On Saturday night in Portland between washes of rain, The National performed a magnificent outdoor concert. It was easily one of my favorite shows of the year. All of the musicians in the group are phenomenal players and exhibit a deep, intense relationship with the music they make. They are into it. That's why it didn't entirely surprise me when I learned some time ago that guitarist Bryce Dessner is also a well-respected, Yale-trained composer in the realm of avant-garde contemporary classical music. His influences (and collaborators) include my favorite 1960s minimalist composers, from Steve Reich and LaMonte Young to Philip Glass, Terry Riley, and John Cale. In recent years, Bryce, who curates Cincinnati's MusicNOW Festival of contemporary classical artists, has worked closely with pioneering string ensemble Kronos Quartet.

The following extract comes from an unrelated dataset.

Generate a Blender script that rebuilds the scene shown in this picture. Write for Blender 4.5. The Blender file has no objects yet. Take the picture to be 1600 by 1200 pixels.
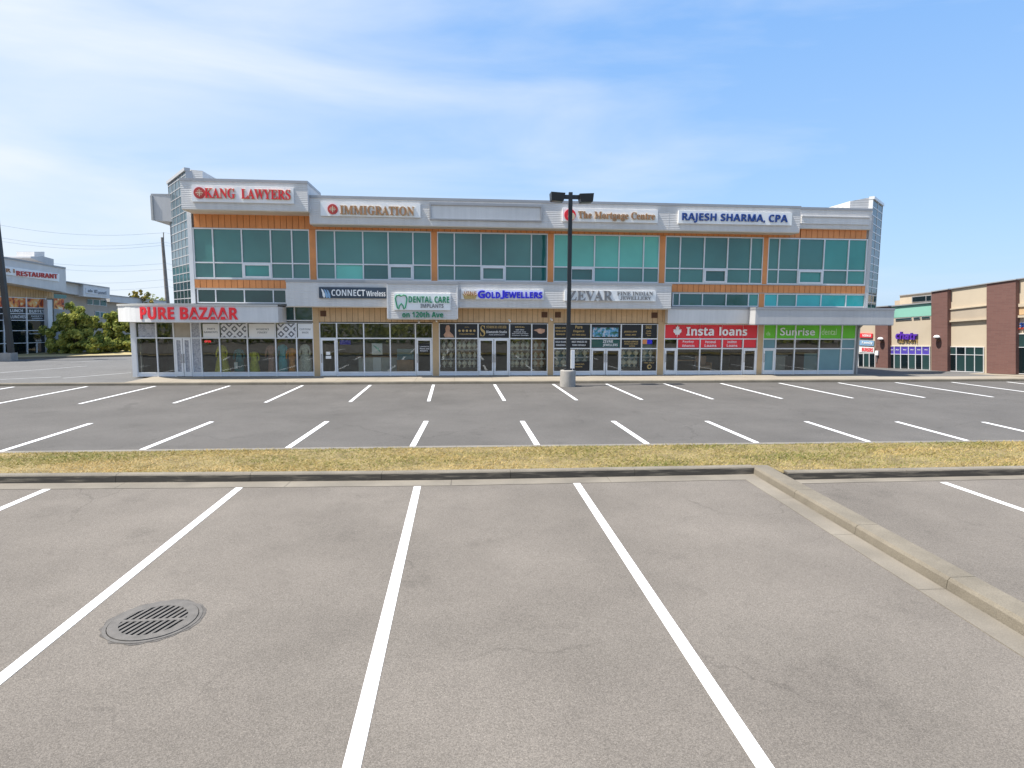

The latest embodiment of their work together is Aheym, an LP of four of Dessner's compositions performed by Kronos Quartet. I've heard the album, to be released November 5 on the Anti- label, and it's stunning. Each piece is unique, complex, deeply immersive, and very listenable.
I recently interviewed Bryce and Kronos founder David Harrington and we're planning a special something for Boing Boing around that in the near future. Meanwhile, please enjoy the video above for the title track, Aheym, from the new LP. The video is directed by painter and installation artist Matthew Ritchie. Here is what Bryce says about the composition:
David Harrington asked me to write a piece for Kronos Quartet for a performance in Prospect Park, Brooklyn. I live just two blocks from the park and spend many mornings running around it. The park for me symbolizes much of what I love about New York, especially the stunning diversity of Brooklyn with its myriad cultures and communities. My father’s family, Jewish immigrants from Poland and Russia, also lived near the park for many years in the 1940s and ’50s before moving to Queens. In discussing the new piece, David proposed to perform the work in Brooklyn, and then to retrace the journey of my grandparents and perform it in Lodz, Poland, a city where my great-grandparents lived and through which my grandmother passed on her voyage to America.
‘Aheym’ means ‘homeward’ in Yiddish, and this piece is written as musical evocation of the idea of flight and passage. As little boys, my brother and I used to spend hours with my grandmother, asking her about the details of how she came to America. She could only give us a smattering of details, but they all found their way into our collective imagination, eventually becoming a part of our own cultural identity and connection to the past. In her poem “Di rayze aheym,” the American-Yiddish poet Irena Klepfisz, a professor at Barnard in New York and one of the few child survivors of the Warsaw Ghetto, writes: “Among strangers is her home. Here right here she must live. Her memories will become monuments.”